Records supplied -
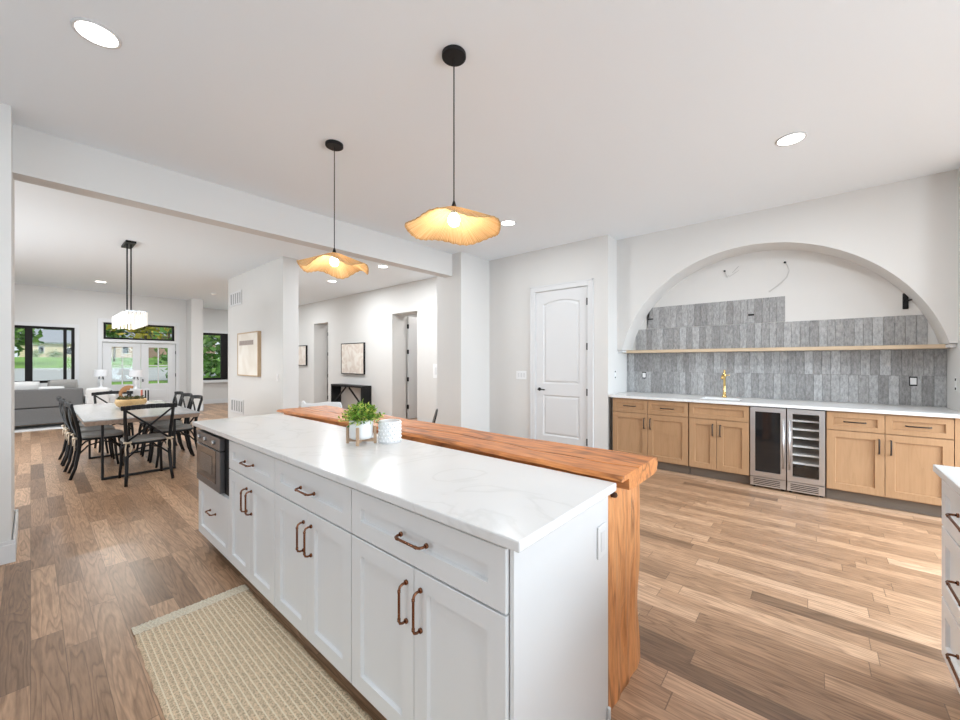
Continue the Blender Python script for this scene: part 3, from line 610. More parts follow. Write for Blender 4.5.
# live edge bar with waterfall leg
t = thing('live_edge_bar', 'orange-brown live-edge wood bar top with waterfall leg behind the island', 'bar counter', (1.65, 0.6, 0))
def interp(tab, y):
    for (a, va), (b, vb) in zip(tab[:-1], tab[1:]):
        if a <= y <= b: return va + (vb-va)*(y-a)/(b-a)
    return tab[0][1] if y < tab[0][0] else tab[-1][1]
FR = [(0.53, 1.417), (0.7, 1.418), (1.0, 1.432), (1.34, 1.452), (1.65, 1.47), (2.2, 1.474), (2.65, 1.478), (3.0, 1.46), (3.3, 1.43), (3.62, 1.42)]
BK = [(0.53, 1.848), (1.0, 1.822), (1.67, 1.835), (2.43, 1.862), (3.1, 1.89), (3.66, 1.908)]
rnd = random.Random(3)
mb = MB(); bm = mb.bm; rows = []; NY = 90
for i in range(NY+1):
    y = 0.535 + (3.62-0.535)*i/NY
    w1 = 0.006*math.sin(y*9.1)+0.005*math.sin(y*23)+rnd.uniform(-.003, .003); w2 = 0.008*math.sin(y*7.3+1)+0.004*math.sin(y*19)
    f, b = interp(FR, y)+w1*0.6, interp(BK, y)+w2
    crack = 0.0
    ck = f + (b-f)*(0.42+0.05*math.sin(y*5+0.4)+0.02*math.sin(y*17))
    pr = [(f+0.012, 0.9165), (f-0.004, 0.9215), (f+0.004, 0.930), (f+0.018, 0.937), (ck-0.05, 0.938), (ck-0.006, 0.9375), (ck, 0.931), (ck+0.006, 0.9375), (b-0.02, 0.937), (b-0.003, 0.930), (b+0.004, 0.908), (b-0.012, 0.875), (b-0.05, 0.868), (1.53, 0.868), (1.49, 0.872), (1.487, 0.9165)]
    yy = y - (0.0 if i else 0.0)
    rows.append([bm.verts.new((px, yy, pz)) for px, pz in pr])
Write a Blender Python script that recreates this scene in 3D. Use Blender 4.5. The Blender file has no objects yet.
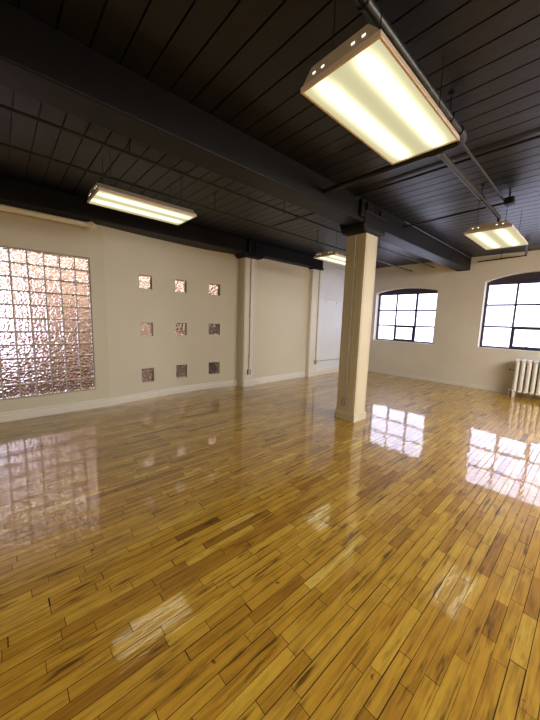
import bpy, bmesh, math, random
from mathutils import Vector, Matrix
random.seed(7)
S = bpy.context.scene
COL = S.collection
PI = math.pi

# ------------------------------------------------------------ node helpers
def new_mat(name):
    m = bpy.data.materials.new(name); m.use_nodes = True
    nt = m.node_tree; nt.nodes.clear()
    out = nt.nodes.new('ShaderNodeOutputMaterial')
    return m, nt, out
def N(nt, kind, **kw):
    n = nt.nodes.new(kind)
    for k, v in kw.items():
        if k in n.inputs.keys(): n.inputs[k].default_value = v
        else: setattr(n, k, v)
    return n
def math_n(nt, op, a, b=None, c=None, clamp=False):
    n = nt.nodes.new('ShaderNodeMath'); n.operation = op; n.use_clamp = clamp
    for i, v in enumerate((a, b, c)):
        if v is None: continue
        if isinstance(v, (int, float)): n.inputs[i].default_value = v
        else: nt.links.new(v, n.inputs[i])
    return n.outputs[0]
def mix_col(nt, fac, a, b, mode='MIX'):
    n = nt.nodes.new('ShaderNodeMix'); n.data_type = 'RGBA'; n.blend_type = mode
    for sock, v in ((n.inputs[0], fac), (n.inputs[6], a), (n.inputs[7], b)):
        if isinstance(v, (int, float)): sock.default_value = v
        elif isinstance(v, (tuple, list)): sock.default_value = (*v, 1) if len(v) == 3 else v
        else: nt.links.new(v, sock)
    return n.outputs[2]
def ramp(nt, fac, stops):
    n = nt.nodes.new('ShaderNodeValToRGB'); nt.links.new(fac, n.inputs[0])
    els = n.color_ramp.elements
    while len(els) < len(stops): els.new(0.5)
    for e, (p, c) in zip(els, stops):
        e.position = p; e.color = (*c, 1) if len(c) == 3 else c
    return n.outputs[0]
def noise(nt, scale, vec=None, detail=3, rough=.5):
    n = N(nt, 'ShaderNodeTexNoise', Scale=scale, Detail=detail, Roughness=rough)
    if vec is not None: nt.links.new(vec, n.inputs['Vector'])
    return n
def paint(name, col, rough=.6, var=.06, nscale=2.5, bump=.05, bscale=60, metal=0, spec=.5):
    m, nt, out = new_mat(name)
    tc = N(nt, 'ShaderNodeTexCoord')
    b = N(nt, 'ShaderNodeBsdfPrincipled', Roughness=rough, Metallic=metal)
    b.inputs['Specular IOR Level'].default_value = spec
    nz = noise(nt, nscale, tc.outputs['Object'], 5, .6)
    lo = tuple(c*(1-var) for c in col); hi = tuple(min(1, c*(1+var)) for c in col)
    nt.links.new(ramp(nt, nz.outputs['Fac'], [(.3, lo), (.7, hi)]), b.inputs['Base Color'])
    nb = noise(nt, bscale, tc.outputs['Object'], 3, .5)
    bp = N(nt, 'ShaderNodeBump', Strength=bump, Distance=.01)
    nt.links.new(nb.outputs['Fac'], bp.inputs['Height']); nt.links.new(bp.outputs[0], b.inputs['Normal'])
    nt.links.new(b.outputs[0], out.inputs[0])
    return m

# ------------------------------------------------------------ materials
M = {}
M['wall'] = paint('cream_wall_paint', (.70, .665, .565), .55, .03, 1.2, .05, 45)
M['wall_back'] = paint('window_wall_paint', (.68, .64, .57), .5, .04, 1.6, .16, 26)
M['wall_bright'] = paint('window_lit_brick_paint', (.82, .87, .95), .5, .03, 2, .2, 20)  # brightened bluish tone paints window light into the far bay
M['trim'] = paint('white_trim_paint', (.82, .80, .75), .35, .02, 3, .02, 60)
M['column'] = paint('cream_column_paint', (.66, .61, .49), .4, .04, 2, .06, 30)
M['joint'] = paint('dark_joint', (.03, .025, .02), .8)  # plain dark joint colour
M['ceil'] = paint('black_ceiling_paint', (.008, .0085, .011), .40, .3, 3, .2, 18, spec=.42)
M['beam'] = paint('black_beam_paint', (.006, .006, .008), .5, .25, 2, .25, 14, spec=.22)
M['pipe'] = paint('black_pipe_paint', (.010, .010, .011), .4, .2, 6, .05, 40)
M['pipe_grey'] = paint('dark_grey_conduit', (.022, .022, .026), .4, .2, 6, .05, 40)
M['beam_grey'] = paint('mid_grey_conduit', (.05, .05, .055), .4, .1, 6)
M['cream_pipe'] = paint('cream_pipe_paint', (.86, .80, .66), .4, .03, 4, .03, 50)
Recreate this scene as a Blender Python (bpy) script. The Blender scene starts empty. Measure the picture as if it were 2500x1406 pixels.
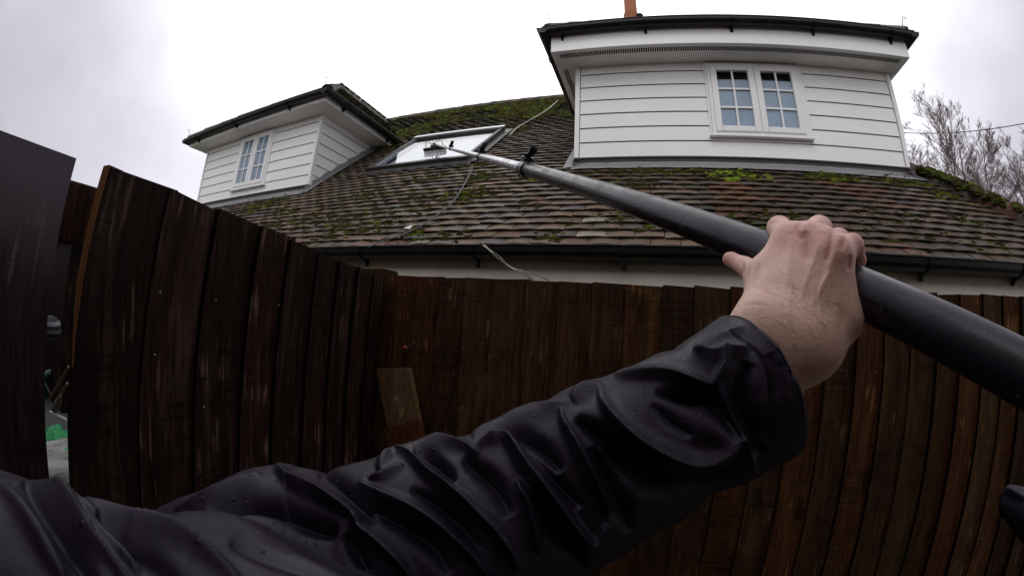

Exercise description -
Skip every picture and return the lines above from the top through the one that contains "PI = math.pi".

Exercise answer -
Continue the Blender Python script for this scene: part 3, from line 610. More parts follow. Write for Blender 4.5.
# live edge bar with waterfall leg
t = thing('live_edge_bar', 'orange-brown live-edge wood bar top with waterfall leg behind the island', 'bar counter', (1.65, 0.6, 0))
def interp(tab, y):
    for (a, va), (b, vb) in zip(tab[:-1], tab[1:]):
        if a <= y <= b: return va + (vb-va)*(y-a)/(b-a)
    return tab[0][1] if y < tab[0][0] else tab[-1][1]
FR = [(0.53, 1.417), (0.7, 1.418), (1.0, 1.432), (1.34, 1.452), (1.65, 1.47), (2.2, 1.474), (2.65, 1.478), (3.0, 1.46), (3.3, 1.43), (3.62, 1.42)]
BK = [(0.53, 1.848), (1.0, 1.822), (1.67, 1.835), (2.43, 1.862), (3.1, 1.89), (3.66, 1.908)]
rnd = random.Random(3)
mb = MB(); bm = mb.bm; rows = []; NY = 90
for i in range(NY+1):
    y = 0.535 + (3.62-0.535)*i/NY
    w1 = 0.006*math.sin(y*9.1)+0.005*math.sin(y*23)+rnd.uniform(-.003, .003); w2 = 0.008*math.sin(y*7.3+1)+0.004*math.sin(y*19)
    f, b = interp(FR, y)+w1*0.6, interp(BK, y)+w2
    crack = 0.0
    ck = f + (b-f)*(0.42+0.05*math.sin(y*5+0.4)+0.02*math.sin(y*17))
    pr = [(f+0.012, 0.9165), (f-0.004, 0.9215), (f+0.004, 0.930), (f+0.018, 0.937), (ck-0.05, 0.938), (ck-0.006, 0.9375), (ck, 0.931), (ck+0.006, 0.9375), (b-0.02, 0.937), (b-0.003, 0.930), (b+0.004, 0.908), (b-0.012, 0.875), (b-0.05, 0.868), (1.53, 0.868), (1.49, 0.872), (1.487, 0.9165)]
    yy = y - (0.0 if i else 0.0)
    rows.append([bm.verts.new((px, yy, pz)) for px, pz in pr])
Write a Blender Python script that recreates this scene in 3D. Use Blender 4.5. The Blender file has no objects yet.
import bpy, bmesh, math, random
from mathutils import Vector, Matrix
random.seed(7)
S = bpy.context.scene
COL = S.collection
PI = math.pi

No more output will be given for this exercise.